## What you are asked to do
Omit all images. Write out the rest of the material exactly.

## Provided material
======

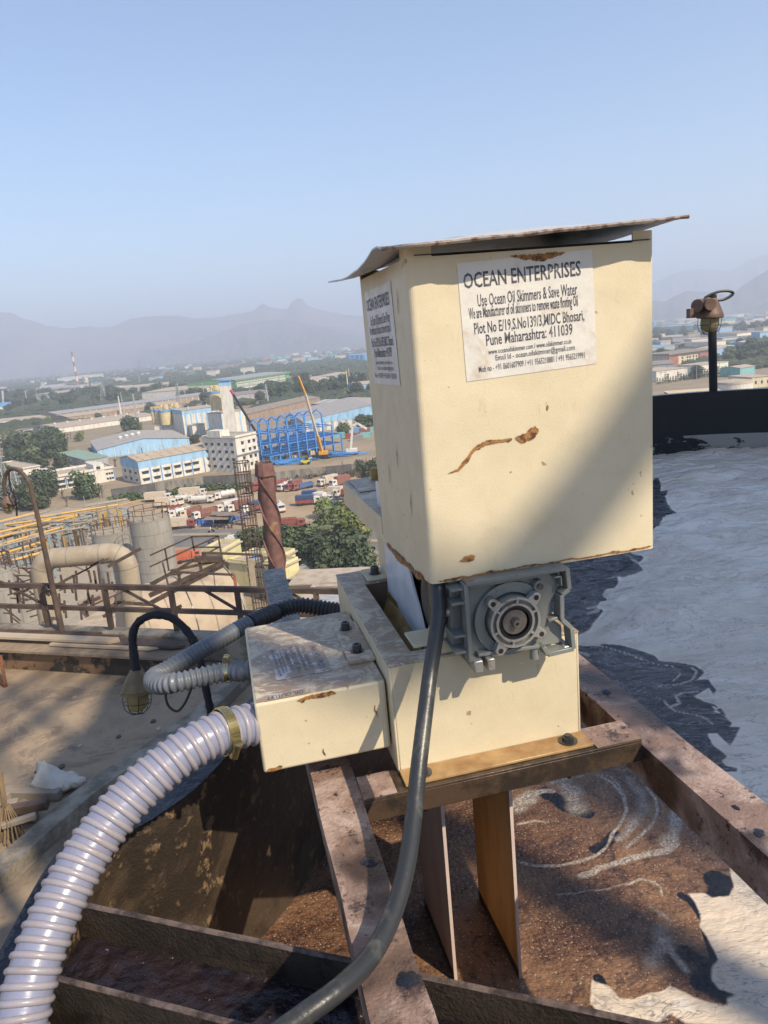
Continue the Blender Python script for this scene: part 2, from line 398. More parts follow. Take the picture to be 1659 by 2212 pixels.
# thin rusty front lip of the lid
b=MB(mf); pts=[]
for i in range(40):
    s=i/39; u=.243+(.706-.243)*s; z=.1155+.0165*s; pts.append((u,1.0045+.003*math.sin(u*60)+random.uniform(-.0006,.0006),z))
b.tube(pts,[.0030+random.uniform(-.0005,.0006) for _ in pts],6); b.build('lid_edge',simple('worn_lid_edge',(.26,.22,.19),.6,scale=60,c2=(.11,.05,.03),lo=.45,hi=.6,bump=.001),sk,smooth=True)
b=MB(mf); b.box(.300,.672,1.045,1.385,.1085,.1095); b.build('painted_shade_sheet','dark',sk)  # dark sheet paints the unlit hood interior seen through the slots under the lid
# motor inside
b=MB(mf); b.cyl((.42,1.22,-.38),(.42,1.22,-.16),.065,n=24); b.box(.36,.48,1.15,1.30,-.16,-.15); b.build('motor','dark',sk,smooth=True)
# labels
Tf=lambda u,z:(u,1.0488,z)
def lab(name,quad,lines,Tw,parent,offset,inkdir):
    """quad TL,TR,BR,BL in (a,z); lines: (text, xl, xr, y_top, y_bot) as fractions"""
    TL,TR,BR,BL=[np.array(q) for q in quad]
    def P(s,t,h=0): 
        a=TL*(1-s)*(1-t)+TR*s*(1-t)+BR*s*t+BL*(1-s)*t; return Tw(a[0],a[1],h)
    n=10; b=MB(mf); vs=[P(i/n,j/n,0.0) for j in range(n+1) for i in range(n+1)]
    b.add(vs,[(j*(n+1)+i,j*(n+1)+i+1,(j+1)*(n+1)+i+1,(j+1)*(n+1)+i) for j in range(n) for i in range(n)])
    lo=b.build(name,'paper',parent)
    for tx,xl,xr,yt,yb,bo in lines:
        vs,fs=text_mesh(tx,lambda a,c:P(a,c,inkdir),xl,xr,yb,yt,bo)
        MB(mf).add(vs,fs).build('lettering','ink',lo)
    return lo
LINES=[('OCEAN ENTERPRISES',.035,.905,.085,.215,.016),('Use Ocean Oil Skimmers & Save Water',.125,.87,.27,.375,.010),
 ('We are Manufacturer of oil skimmers to remove waste floating Oil',.055,.87,.375,.50,.012),('Plot No E/19,S.No139/3,MIDC Bhosari,',.085,.915,.505,.62,.012),
 ('Pune Maharashtra: 411039',.165,.82,.615,.715,.012),('www.oceanoilskimmer.com / www.oilskimmer.co.in',.175,.805,.745,.79,.008),('Email Id - ocean.oilskimmer@gmail.com',.225,.83,.80,.865,.008),
 ('Mob no - +91 8601607909 / +91 9565218881 / +91 9565219991',.095,.905,.88,.935,.008)]
l1=lab('name_label',[(.363,.094),(.577,.101),(.581,-.068),(.367,-.075)],LINES,lambda a,z,h:(a,1.0492-h,z),sk,.0,.0004)
l1['label']='white rectangular sticker on the sunlit front of the hood'
l2=lab('name_label',[(1.345,.082),(1.148,.0845),(1.139,-.077),(1.335,-.080)],LINES,lambda a,z,h:(.2872-h,a,z),sk,.0,.0004)
l2['label']='white rectangular sticker on the shaded left side of the hood'
# rust stains (own shape)
def stain(T,path,wid,parent,name='rust_stain'):
    P=[np.array(p,float) for p in path]; m=len(P); vs=[];ed=[];fs=[]; K=7
    for i,p in enumerate(P):
        t=P[min(i+1,m-1)]-P[max(i-1,0)]; t/=np.linalg.norm(t)+1e-9; nrm=np.array([-t[1],t[0]])
        for k in range(K):
            s=(k/(K-1)*2-1); q=p+nrm*s*wid[i]; vs.append(T(q[0],q[1])); e=1-abs(s); ed.append(e*(0.25 if i in(0,m-1) else 1))
    for i in range(m-1):
        for k in range(K-1): fs.append((i*K+k,i*K+k+1,(i+1)*K+k+1,(i+1)*K+k))
    o=MB(mf).add(vs,fs).build(name,'stain',parent); a=o.data.attributes.new('edge','FLOAT','POINT')
    if len(a.data)==len(ed): a.data.foreach_set('value',ed)
    return o
Ts=lambda u,z:(u,1.0486,z)
stain(Ts,[(.435,-.167),(.45,-.172),(.462,-.167),(.475,-.160),(.482,-.164)],[.004,.012,.013,.012,.004],sk)
stain(Ts,[(.325,-.21),(.345,-.206),(.358,-.194),(.372,-.178),(.392,-.170),(.42,-.170),(.44,-.170)],[.003,.004,.006,.006,.006,.005,.006],sk)
stain(Ts,[(.335,-.352),(.345,-.350),(.358,-.348),(.368,-.346)],[.003,.009,.010,.004],sk)
stain(Ts,[(.494,-.118),(.496,-.127),(.495,-.136)],[.002,.004,.002],sk)
ed=[(.30+.38*i/30,-.3785+random.uniform(-.0015,.0015)) for i in range(31)]
stain(Ts,ed,[.0022+random.random()*.0026 for _ in ed],sk,'rusty_bottom_edge')
stain(Ts,[(.44,.100),(.46,.097),(.49,.094),(.52,.097),(.54,.100)],[.002,.006,.009,.006,.002],sk)
stain(lambda a,z:(.2862,a,z),[(1.36-.28*i/12,-.398+.010*(i/12)+random.uniform(-.002,.004)) for i in range(13)],[.006+random.random()*.010 for _ in range(13)],sk,'scraped_edge')
for a,z in ((1.2,-.2),(1.13,-.27),(1.27,-.24),(1.11,.05)):
    stain(lambda a,z:(.2864,a,z),[(a+.004*t,z+.025*(1-2*t)) for t in np.linspace(0,1,6)],[.001,.002,.003,.0025,.002,.001],sk)
# base frame: four walls, top flange with the opening
b=MB(mf); U0_,U1_,V0_,V1_,ZT,ZBm=.2155,.557,1.09,1.612,-.525,-.7236
for q in ((U0_,U0_+.004,V0_,V1_),(U1_-.004,U1_,V0_,V1_),(U0_+.004,U1_-.004,V0_,V0_+.004),(U0_+.004,U1_-.004,V1_-.004,V1_)):
    b.box(q[0],q[1],q[2],q[3],(ZBm if q[0]!=U0_ else ZBm+.0),ZT-.0035)
b.build('base_frame','cream',sk,bevel=.0015)
b=MB(mf)
ou=[(U0_-.001,V0_-.001),(U1_+.001,V0_-.001),(U1_+.001,V1_+.001),(U0_-.001,V1_+.001)]; inr=[(.264,1.130),(.51,1.130),(.51,1.515),(.264,1.515)]
vs=[(x,y,z) for z in (ZT-.004,ZT) for x,y in ou+inr]
fs=[]
for i in range(4):
    j=(i+1)%4; fs+=[(8+i,8+j,12+j,12+i),(i,4+i,4+j,j),(i,j,8+j,8+i),(4+i,12+i,12+j,4+j)]
b.add(vs,fs); b.build('top_flange','cream_dusty',sk,bevel=.0012)
b=MB(mf); b.box(.222,.55,1.10,1.60,-.700,-.697); b.box(.262,.266,1.132,1.513,-.697,-.53); b.box(.262,.51,1.5155,1.5195,-.697,-.53)
b.build('inner_tray',simple('brown_tray',(.20,.13,.085),.5,scale=10),sk)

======

## Correct response
Continue the Blender Python script for this scene: part 2, from line 398. More parts follow. Take the picture to be 1659 by 2212 pixels.
# thin rusty front lip of the lid
b=MB(mf); pts=[]
for i in range(40):
    s=i/39; u=.243+(.706-.243)*s; z=.1155+.0165*s; pts.append((u,1.0045+.003*math.sin(u*60)+random.uniform(-.0006,.0006),z))
b.tube(pts,[.0030+random.uniform(-.0005,.0006) for _ in pts],6); b.build('lid_edge',simple('worn_lid_edge',(.26,.22,.19),.6,scale=60,c2=(.11,.05,.03),lo=.45,hi=.6,bump=.001),sk,smooth=True)
b=MB(mf); b.box(.300,.672,1.045,1.385,.1085,.1095); b.build('painted_shade_sheet','dark',sk)  # dark sheet paints the unlit hood interior seen through the slots under the lid
# motor inside
b=MB(mf); b.cyl((.42,1.22,-.38),(.42,1.22,-.16),.065,n=24); b.box(.36,.48,1.15,1.30,-.16,-.15); b.build('motor','dark',sk,smooth=True)
# labels
Tf=lambda u,z:(u,1.0488,z)
def lab(name,quad,lines,Tw,parent,offset,inkdir):
    """quad TL,TR,BR,BL in (a,z); lines: (text, xl, xr, y_top, y_bot) as fractions"""
    TL,TR,BR,BL=[np.array(q) for q in quad]
    def P(s,t,h=0): 
        a=TL*(1-s)*(1-t)+TR*s*(1-t)+BR*s*t+BL*(1-s)*t; return Tw(a[0],a[1],h)
    n=10; b=MB(mf); vs=[P(i/n,j/n,0.0) for j in range(n+1) for i in range(n+1)]
    b.add(vs,[(j*(n+1)+i,j*(n+1)+i+1,(j+1)*(n+1)+i+1,(j+1)*(n+1)+i) for j in range(n) for i in range(n)])
    lo=b.build(name,'paper',parent)
    for tx,xl,xr,yt,yb,bo in lines:
        vs,fs=text_mesh(tx,lambda a,c:P(a,c,inkdir),xl,xr,yb,yt,bo)
        MB(mf).add(vs,fs).build('lettering','ink',lo)
    return lo
LINES=[('OCEAN ENTERPRISES',.035,.905,.085,.215,.016),('Use Ocean Oil Skimmers & Save Water',.125,.87,.27,.375,.010),
 ('We are Manufacturer of oil skimmers to remove waste floating Oil',.055,.87,.375,.50,.012),('Plot No E/19,S.No139/3,MIDC Bhosari,',.085,.915,.505,.62,.012),
 ('Pune Maharashtra: 411039',.165,.82,.615,.715,.012),('www.oceanoilskimmer.com / www.oilskimmer.co.in',.175,.805,.745,.79,.008),('Email Id - ocean.oilskimmer@gmail.com',.225,.83,.80,.865,.008),
 ('Mob no - +91 8601607909 / +91 9565218881 / +91 9565219991',.095,.905,.88,.935,.008)]
l1=lab('name_label',[(.363,.094),(.577,.101),(.581,-.068),(.367,-.075)],LINES,lambda a,z,h:(a,1.0492-h,z),sk,.0,.0004)
l1['label']='white rectangular sticker on the sunlit front of the hood'
l2=lab('name_label',[(1.345,.082),(1.148,.0845),(1.139,-.077),(1.335,-.080)],LINES,lambda a,z,h:(.2872-h,a,z),sk,.0,.0004)
l2['label']='white rectangular sticker on the shaded left side of the hood'
# rust stains (own shape)
def stain(T,path,wid,parent,name='rust_stain'):
    P=[np.array(p,float) for p in path]; m=len(P); vs=[];ed=[];fs=[]; K=7
    for i,p in enumerate(P):
        t=P[min(i+1,m-1)]-P[max(i-1,0)]; t/=np.linalg.norm(t)+1e-9; nrm=np.array([-t[1],t[0]])
        for k in range(K):
            s=(k/(K-1)*2-1); q=p+nrm*s*wid[i]; vs.append(T(q[0],q[1])); e=1-abs(s); ed.append(e*(0.25 if i in(0,m-1) else 1))
    for i in range(m-1):
        for k in range(K-1): fs.append((i*K+k,i*K+k+1,(i+1)*K+k+1,(i+1)*K+k))
    o=MB(mf).add(vs,fs).build(name,'stain',parent); a=o.data.attributes.new('edge','FLOAT','POINT')
    if len(a.data)==len(ed): a.data.foreach_set('value',ed)
    return o
Ts=lambda u,z:(u,1.0486,z)
stain(Ts,[(.435,-.167),(.45,-.172),(.462,-.167),(.475,-.160),(.482,-.164)],[.004,.012,.013,.012,.004],sk)
stain(Ts,[(.325,-.21),(.345,-.206),(.358,-.194),(.372,-.178),(.392,-.170),(.42,-.170),(.44,-.170)],[.003,.004,.006,.006,.006,.005,.006],sk)
stain(Ts,[(.335,-.352),(.345,-.350),(.358,-.348),(.368,-.346)],[.003,.009,.010,.004],sk)
stain(Ts,[(.494,-.118),(.496,-.127),(.495,-.136)],[.002,.004,.002],sk)
ed=[(.30+.38*i/30,-.3785+random.uniform(-.0015,.0015)) for i in range(31)]
stain(Ts,ed,[.0022+random.random()*.0026 for _ in ed],sk,'rusty_bottom_edge')
stain(Ts,[(.44,.100),(.46,.097),(.49,.094),(.52,.097),(.54,.100)],[.002,.006,.009,.006,.002],sk)
stain(lambda a,z:(.2862,a,z),[(1.36-.28*i/12,-.398+.010*(i/12)+random.uniform(-.002,.004)) for i in range(13)],[.006+random.random()*.010 for _ in range(13)],sk,'scraped_edge')
for a,z in ((1.2,-.2),(1.13,-.27),(1.27,-.24),(1.11,.05)):
    stain(lambda a,z:(.2864,a,z),[(a+.004*t,z+.025*(1-2*t)) for t in np.linspace(0,1,6)],[.001,.002,.003,.0025,.002,.001],sk)
# base frame: four walls, top flange with the opening
b=MB(mf); U0_,U1_,V0_,V1_,ZT,ZBm=.2155,.557,1.09,1.612,-.525,-.7236
for q in ((U0_,U0_+.004,V0_,V1_),(U1_-.004,U1_,V0_,V1_),(U0_+.004,U1_-.004,V0_,V0_+.004),(U0_+.004,U1_-.004,V1_-.004,V1_)):
    b.box(q[0],q[1],q[2],q[3],(ZBm if q[0]!=U0_ else ZBm+.0),ZT-.0035)
b.build('base_frame','cream',sk,bevel=.0015)
b=MB(mf)
ou=[(U0_-.001,V0_-.001),(U1_+.001,V0_-.001),(U1_+.001,V1_+.001),(U0_-.001,V1_+.001)]; inr=[(.264,1.130),(.51,1.130),(.51,1.515),(.264,1.515)]
vs=[(x,y,z) for z in (ZT-.004,ZT) for x,y in ou+inr]
fs=[]
for i in range(4):
    j=(i+1)%4; fs+=[(8+i,8+j,12+j,12+i),(i,4+i,4+j,j),(i,j,8+j,8+i),(4+i,12+i,12+j,4+j)]
b.add(vs,fs); b.build('top_flange','cream_dusty',sk,bevel=.0012)
b=MB(mf); b.box(.222,.55,1.10,1.60,-.700,-.697); b.box(.262,.266,1.132,1.513,-.697,-.53); b.box(.262,.51,1.5155,1.5195,-.697,-.53)
b.build('inner_tray',simple('brown_tray',(.20,.13,.085),.5,scale=10),sk)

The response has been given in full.